-- Exercise --
Exactly retype the lines of the material from its first line to the line with "groove_panel([(WR, myl[0]+0.125)] +", including both.
#####
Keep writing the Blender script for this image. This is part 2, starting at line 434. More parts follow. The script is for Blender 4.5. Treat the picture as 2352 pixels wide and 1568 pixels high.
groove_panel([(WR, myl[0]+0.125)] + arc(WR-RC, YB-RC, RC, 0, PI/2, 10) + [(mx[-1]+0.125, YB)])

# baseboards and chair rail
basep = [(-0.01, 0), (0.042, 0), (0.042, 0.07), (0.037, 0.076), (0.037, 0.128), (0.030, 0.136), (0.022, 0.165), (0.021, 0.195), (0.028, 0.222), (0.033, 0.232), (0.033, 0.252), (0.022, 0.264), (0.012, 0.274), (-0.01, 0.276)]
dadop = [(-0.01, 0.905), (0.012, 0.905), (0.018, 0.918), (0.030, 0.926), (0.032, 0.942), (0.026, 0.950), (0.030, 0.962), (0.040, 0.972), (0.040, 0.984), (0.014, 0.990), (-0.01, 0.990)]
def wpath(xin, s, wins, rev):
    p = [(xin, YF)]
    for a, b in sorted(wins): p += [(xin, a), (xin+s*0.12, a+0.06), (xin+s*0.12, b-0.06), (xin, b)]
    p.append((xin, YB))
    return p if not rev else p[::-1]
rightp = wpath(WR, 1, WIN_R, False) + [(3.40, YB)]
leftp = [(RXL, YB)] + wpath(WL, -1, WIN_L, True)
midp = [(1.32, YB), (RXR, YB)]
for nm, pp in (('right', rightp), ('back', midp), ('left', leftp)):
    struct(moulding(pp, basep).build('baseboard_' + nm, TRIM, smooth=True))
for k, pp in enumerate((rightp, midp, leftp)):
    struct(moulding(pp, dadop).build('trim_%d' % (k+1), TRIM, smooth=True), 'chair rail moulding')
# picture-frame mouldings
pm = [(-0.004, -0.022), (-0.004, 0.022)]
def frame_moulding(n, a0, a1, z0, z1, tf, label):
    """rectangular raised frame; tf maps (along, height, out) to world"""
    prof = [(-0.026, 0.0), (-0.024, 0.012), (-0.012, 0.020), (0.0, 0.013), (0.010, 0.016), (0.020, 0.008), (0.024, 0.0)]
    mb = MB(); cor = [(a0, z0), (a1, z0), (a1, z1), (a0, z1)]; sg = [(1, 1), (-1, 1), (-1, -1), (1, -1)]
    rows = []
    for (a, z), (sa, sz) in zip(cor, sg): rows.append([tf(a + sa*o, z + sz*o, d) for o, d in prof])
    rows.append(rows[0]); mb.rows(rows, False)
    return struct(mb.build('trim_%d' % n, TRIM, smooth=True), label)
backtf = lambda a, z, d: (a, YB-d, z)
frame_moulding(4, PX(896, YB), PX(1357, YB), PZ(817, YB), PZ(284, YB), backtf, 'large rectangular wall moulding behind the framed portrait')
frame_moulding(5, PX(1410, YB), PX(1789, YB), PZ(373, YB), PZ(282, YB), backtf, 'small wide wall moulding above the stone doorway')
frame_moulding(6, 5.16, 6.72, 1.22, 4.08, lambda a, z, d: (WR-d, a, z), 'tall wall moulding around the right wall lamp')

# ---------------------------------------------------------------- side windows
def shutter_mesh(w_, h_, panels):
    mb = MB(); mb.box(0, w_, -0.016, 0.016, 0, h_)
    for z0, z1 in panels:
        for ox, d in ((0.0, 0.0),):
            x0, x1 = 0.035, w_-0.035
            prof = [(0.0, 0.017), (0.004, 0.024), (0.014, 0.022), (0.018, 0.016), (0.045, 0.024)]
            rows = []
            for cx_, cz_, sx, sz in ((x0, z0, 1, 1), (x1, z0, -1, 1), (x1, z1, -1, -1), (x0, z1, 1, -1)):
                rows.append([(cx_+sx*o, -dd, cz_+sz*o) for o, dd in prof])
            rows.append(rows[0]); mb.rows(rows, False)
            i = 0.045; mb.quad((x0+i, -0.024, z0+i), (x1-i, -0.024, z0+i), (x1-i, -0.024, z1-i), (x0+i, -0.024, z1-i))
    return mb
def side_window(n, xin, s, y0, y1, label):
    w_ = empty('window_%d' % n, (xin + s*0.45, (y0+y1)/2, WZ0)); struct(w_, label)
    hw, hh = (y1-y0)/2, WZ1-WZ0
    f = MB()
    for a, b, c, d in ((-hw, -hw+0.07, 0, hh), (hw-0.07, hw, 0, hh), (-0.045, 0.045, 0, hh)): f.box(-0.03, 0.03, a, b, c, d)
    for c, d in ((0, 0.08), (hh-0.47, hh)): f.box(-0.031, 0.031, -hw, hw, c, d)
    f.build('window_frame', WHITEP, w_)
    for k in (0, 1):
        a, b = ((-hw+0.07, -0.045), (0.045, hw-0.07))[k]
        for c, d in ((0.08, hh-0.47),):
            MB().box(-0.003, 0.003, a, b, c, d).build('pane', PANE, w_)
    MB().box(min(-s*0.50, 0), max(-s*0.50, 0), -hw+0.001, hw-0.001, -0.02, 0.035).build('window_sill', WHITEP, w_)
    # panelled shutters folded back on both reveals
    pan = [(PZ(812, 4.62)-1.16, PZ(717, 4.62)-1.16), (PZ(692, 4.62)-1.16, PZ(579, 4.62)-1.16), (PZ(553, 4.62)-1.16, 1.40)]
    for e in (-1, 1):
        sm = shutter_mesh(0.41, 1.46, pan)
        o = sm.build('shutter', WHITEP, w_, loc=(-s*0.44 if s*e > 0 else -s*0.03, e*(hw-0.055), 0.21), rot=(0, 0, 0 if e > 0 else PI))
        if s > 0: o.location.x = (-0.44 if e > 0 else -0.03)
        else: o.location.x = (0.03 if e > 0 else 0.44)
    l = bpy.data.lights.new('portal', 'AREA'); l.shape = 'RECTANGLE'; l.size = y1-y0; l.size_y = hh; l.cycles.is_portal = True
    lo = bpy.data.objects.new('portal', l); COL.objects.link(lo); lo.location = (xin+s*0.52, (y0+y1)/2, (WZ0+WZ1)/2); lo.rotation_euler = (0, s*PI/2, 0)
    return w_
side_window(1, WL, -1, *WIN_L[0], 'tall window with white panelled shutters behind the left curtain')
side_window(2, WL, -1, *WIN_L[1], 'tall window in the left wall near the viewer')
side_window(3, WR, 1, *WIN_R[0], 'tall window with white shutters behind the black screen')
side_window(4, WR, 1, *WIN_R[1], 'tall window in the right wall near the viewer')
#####
-- Answer to this exercise --
Keep writing the Blender script for this image. This is part 2, starting at line 434. More parts follow. The script is for Blender 4.5. Treat the picture as 2352 pixels wide and 1568 pixels high.
groove_panel([(WR, myl[0]+0.125)] + arc(WR-RC, YB-RC, RC, 0, PI/2, 10) + [(mx[-1]+0.125, YB)])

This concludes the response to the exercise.